TEORI PARA TOKOH TENTANG PERUBAHAN SOSIAL
Nama : Yuliarti Kurnia Pramai Selli
Kelas/Off. : B
Prodi : S1 Pendidikan Sejarah
NIM : 140731606196
Makul : Studi Masyarakat Indonesia
TEORI PARA TOKOH TENTANG PERUBAHAN
SOSIAL
A. Teori Perubahan Sosial August
Comte dan Karl Marx
1. August Comte (1798-1857)
Menurut
August Comte, perubahan sosial dibagi dalam dua konsep penting, yaitu :
a.
Social Static (Bangunan Struktural).
adalah hal-hal yang mapan, berupa struktur yang berlaku pada suatu masa
tertentu. Bahasan utamanya mengenai struktur sosial yang ada di masyarakat yang
melandasi dan menunjang orde, tertib, dan kestabilan masyarakat dimana hasrat
dan kodrat manusia adalah persatuan, perdamaian, kestabilan (keseimbangan).

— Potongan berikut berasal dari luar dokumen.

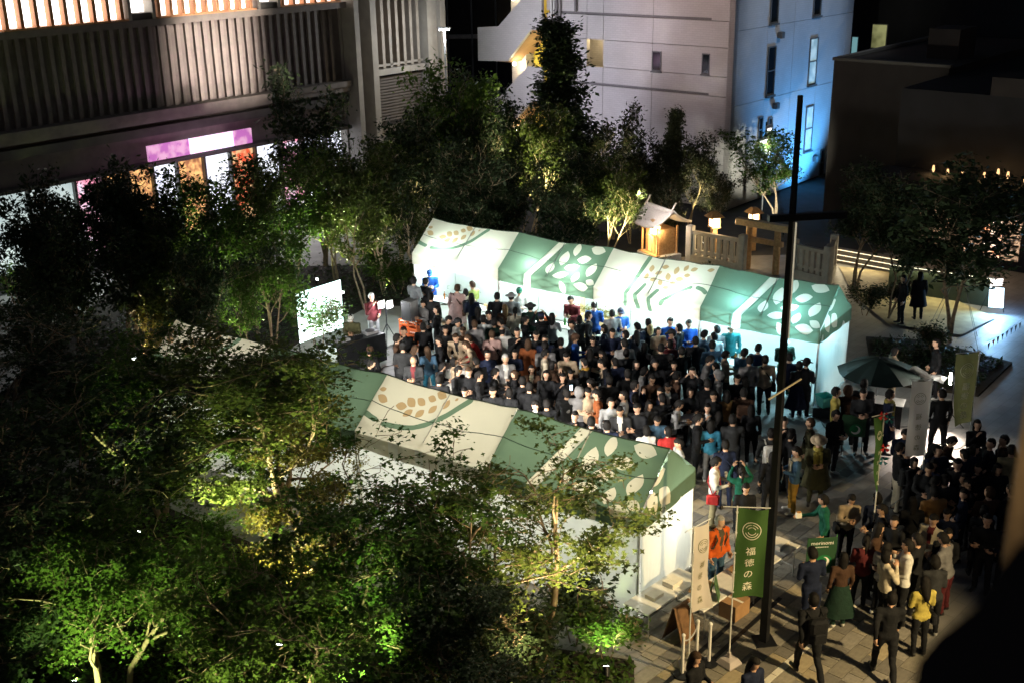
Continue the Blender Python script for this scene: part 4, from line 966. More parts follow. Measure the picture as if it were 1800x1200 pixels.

Tanpa adanya unsur-unsur di atas, kehidupan manusia tidak dapat berjalan dimana
selalu terjadi pertengkaran dan perpecahan mengenai hal-hal yang sangat
mendasar sehingga kesesuaian paham sulit terbentuk. Pembedaan antara statika
sosial dan dinamika sosial bukan suatu pembedaan yang menyangkut masalah
faktual tetapi lebih kepada pembedaan teoritik.
b.
Social Dynamics (Dinamika
Sosial).
adalah
hal-hal yang berubah dari suatu waktu ke waktu yang lain (struktur dinamika sosial)
dimana pada setiap tahapan evolusi manusia mendorong ke arah tercapainya
keseimbangan baru yang tinggi dari suatu masa ke masa berikutnya. Struktur
tersebut membentuk pengelompokan masyarakat berdasarkan kelas-kelas tertentu (elite,
middle, dan lower class), Jadi, dinamika sosial adalah proses perubahan
kelas-kelas masyarakat dari satu masa ke masa yang lain. Inti perubahan sosial
yang terdapat pada dinamika struktural adalah tentang isu perubahan sosial yang
meliputi kecepatan, arah, bentuk, serta hambatan-hambatannya. Sehingga,
perubahan bangunan struktural dan dinamika sosial merupakan bagian yang saling
terkait dan tidak dapat dipisahkan walaupun hanya berbeda pada kajian atau
analisisnya. Jadi, dapat disimpulkan bahwa perubahan sosial memiliki ciri-ciri,
yaitu berlangsung terus-menerus dari waktu ke waktu baik direncanakan maupun
tidak yang sifatnya terus terjadi dan tidak bisa dihentikan (Salim, Agus.
2002).
Menurut
Comte, ada tiga faktor yang dapat menyebabkan perubahan sosial dalam kehidupan
manusia, yaitu adanya rasa bosan, faktor usia (usia meningkatkan
konservatisme), dan demografi (peningkatan jumlah penduduk secara alamiah,
salah satunya adalah peningkatan kepadatan penduduk). Menurut Comte, semakin
tinggi tingkat kepadatan penduduk, semakin tinggi pula keinginan dan masalah
baru yang nantinya akan menimbulkan cara-cara baru untuk mencapai kemajuan
dengan menetralisasi ketimpangan fisik dan akan menghasilkan pertumbuhan
kekuatan intelektual dan moral di antara segelintir orang yang tertindas
(Martono, Nanang, 2014: 42-43).
2. Karl Marx (1818-1883)
Konsep
Karl Marx dikenal dengan “Materialisme Historis” yang mengungkapkan bahwa
perilaku manusia dipengaruhi oleh kedudukan materi bukan pada ide (pikiran)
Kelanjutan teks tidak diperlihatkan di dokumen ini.